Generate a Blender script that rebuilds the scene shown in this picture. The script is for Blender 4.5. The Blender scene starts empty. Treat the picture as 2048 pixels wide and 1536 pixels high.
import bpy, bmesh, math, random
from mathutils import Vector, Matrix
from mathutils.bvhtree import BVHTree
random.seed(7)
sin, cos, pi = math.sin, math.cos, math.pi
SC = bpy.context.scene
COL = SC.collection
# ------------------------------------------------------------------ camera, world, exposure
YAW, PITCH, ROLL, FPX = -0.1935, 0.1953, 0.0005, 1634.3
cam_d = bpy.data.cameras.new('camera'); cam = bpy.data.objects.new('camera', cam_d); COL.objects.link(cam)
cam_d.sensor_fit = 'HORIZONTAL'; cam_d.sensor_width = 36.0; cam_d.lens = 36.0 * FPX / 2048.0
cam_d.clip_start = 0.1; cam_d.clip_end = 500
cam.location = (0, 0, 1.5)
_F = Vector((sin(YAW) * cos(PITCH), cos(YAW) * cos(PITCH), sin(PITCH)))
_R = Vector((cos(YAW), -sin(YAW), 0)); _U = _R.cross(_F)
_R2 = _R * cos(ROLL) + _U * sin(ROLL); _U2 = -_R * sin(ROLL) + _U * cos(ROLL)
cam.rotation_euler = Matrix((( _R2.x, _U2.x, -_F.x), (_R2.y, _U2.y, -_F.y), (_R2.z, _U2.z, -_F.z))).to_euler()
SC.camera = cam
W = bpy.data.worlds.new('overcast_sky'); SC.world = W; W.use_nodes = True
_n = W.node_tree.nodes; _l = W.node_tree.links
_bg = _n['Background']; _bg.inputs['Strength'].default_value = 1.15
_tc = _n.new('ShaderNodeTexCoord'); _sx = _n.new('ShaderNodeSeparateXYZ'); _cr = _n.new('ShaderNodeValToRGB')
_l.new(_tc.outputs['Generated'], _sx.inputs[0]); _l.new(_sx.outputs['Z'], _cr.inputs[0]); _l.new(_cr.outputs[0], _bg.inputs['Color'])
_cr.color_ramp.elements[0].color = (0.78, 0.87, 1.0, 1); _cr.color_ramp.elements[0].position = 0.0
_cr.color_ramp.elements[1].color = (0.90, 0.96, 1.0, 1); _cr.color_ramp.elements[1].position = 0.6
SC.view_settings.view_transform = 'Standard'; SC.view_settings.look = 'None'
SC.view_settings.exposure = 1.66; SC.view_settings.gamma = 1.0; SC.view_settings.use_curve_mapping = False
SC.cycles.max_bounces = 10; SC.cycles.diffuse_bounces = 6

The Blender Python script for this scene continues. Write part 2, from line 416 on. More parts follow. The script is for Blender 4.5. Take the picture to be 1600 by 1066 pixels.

▸ **GIVEN EXERCISE**:
Make an exact copy of the data above.

▸ **IN RESPONSE**:
Generate a Blender script that rebuilds the scene shown in this picture. The script is for Blender 4.5. The Blender scene starts empty. Treat the picture as 2048 pixels wide and 1536 pixels high.
import bpy, bmesh, math, random
from mathutils import Vector, Matrix
from mathutils.bvhtree import BVHTree
random.seed(7)
sin, cos, pi = math.sin, math.cos, math.pi
SC = bpy.context.scene
COL = SC.collection
# ------------------------------------------------------------------ camera, world, exposure
YAW, PITCH, ROLL, FPX = -0.1935, 0.1953, 0.0005, 1634.3
cam_d = bpy.data.cameras.new('camera'); cam = bpy.data.objects.new('camera', cam_d); COL.objects.link(cam)
cam_d.sensor_fit = 'HORIZONTAL'; cam_d.sensor_width = 36.0; cam_d.lens = 36.0 * FPX / 2048.0
cam_d.clip_start = 0.1; cam_d.clip_end = 500
cam.location = (0, 0, 1.5)
_F = Vector((sin(YAW) * cos(PITCH), cos(YAW) * cos(PITCH), sin(PITCH)))
_R = Vector((cos(YAW), -sin(YAW), 0)); _U = _R.cross(_F)
_R2 = _R * cos(ROLL) + _U * sin(ROLL); _U2 = -_R * sin(ROLL) + _U * cos(ROLL)
cam.rotation_euler = Matrix((( _R2.x, _U2.x, -_F.x), (_R2.y, _U2.y, -_F.y), (_R2.z, _U2.z, -_F.z))).to_euler()
SC.camera = cam
W = bpy.data.worlds.new('overcast_sky'); SC.world = W; W.use_nodes = True
_n = W.node_tree.nodes; _l = W.node_tree.links
_bg = _n['Background']; _bg.inputs['Strength'].default_value = 1.15
_tc = _n.new('ShaderNodeTexCoord'); _sx = _n.new('ShaderNodeSeparateXYZ'); _cr = _n.new('ShaderNodeValToRGB')
_l.new(_tc.outputs['Generated'], _sx.inputs[0]); _l.new(_sx.outputs['Z'], _cr.inputs[0]); _l.new(_cr.outputs[0], _bg.inputs['Color'])
_cr.color_ramp.elements[0].color = (0.78, 0.87, 1.0, 1); _cr.color_ramp.elements[0].position = 0.0
_cr.color_ramp.elements[1].color = (0.90, 0.96, 1.0, 1); _cr.color_ramp.elements[1].position = 0.6
SC.view_settings.view_transform = 'Standard'; SC.view_settings.look = 'None'
SC.view_settings.exposure = 1.66; SC.view_settings.gamma = 1.0; SC.view_settings.use_curve_mapping = False
SC.cycles.max_bounces = 10; SC.cycles.diffuse_bounces = 6

The Blender Python script for this scene continues. Write part 2, from line 416 on. More parts follow. The script is for Blender 4.5. Take the picture to be 1600 by 1066 pixels.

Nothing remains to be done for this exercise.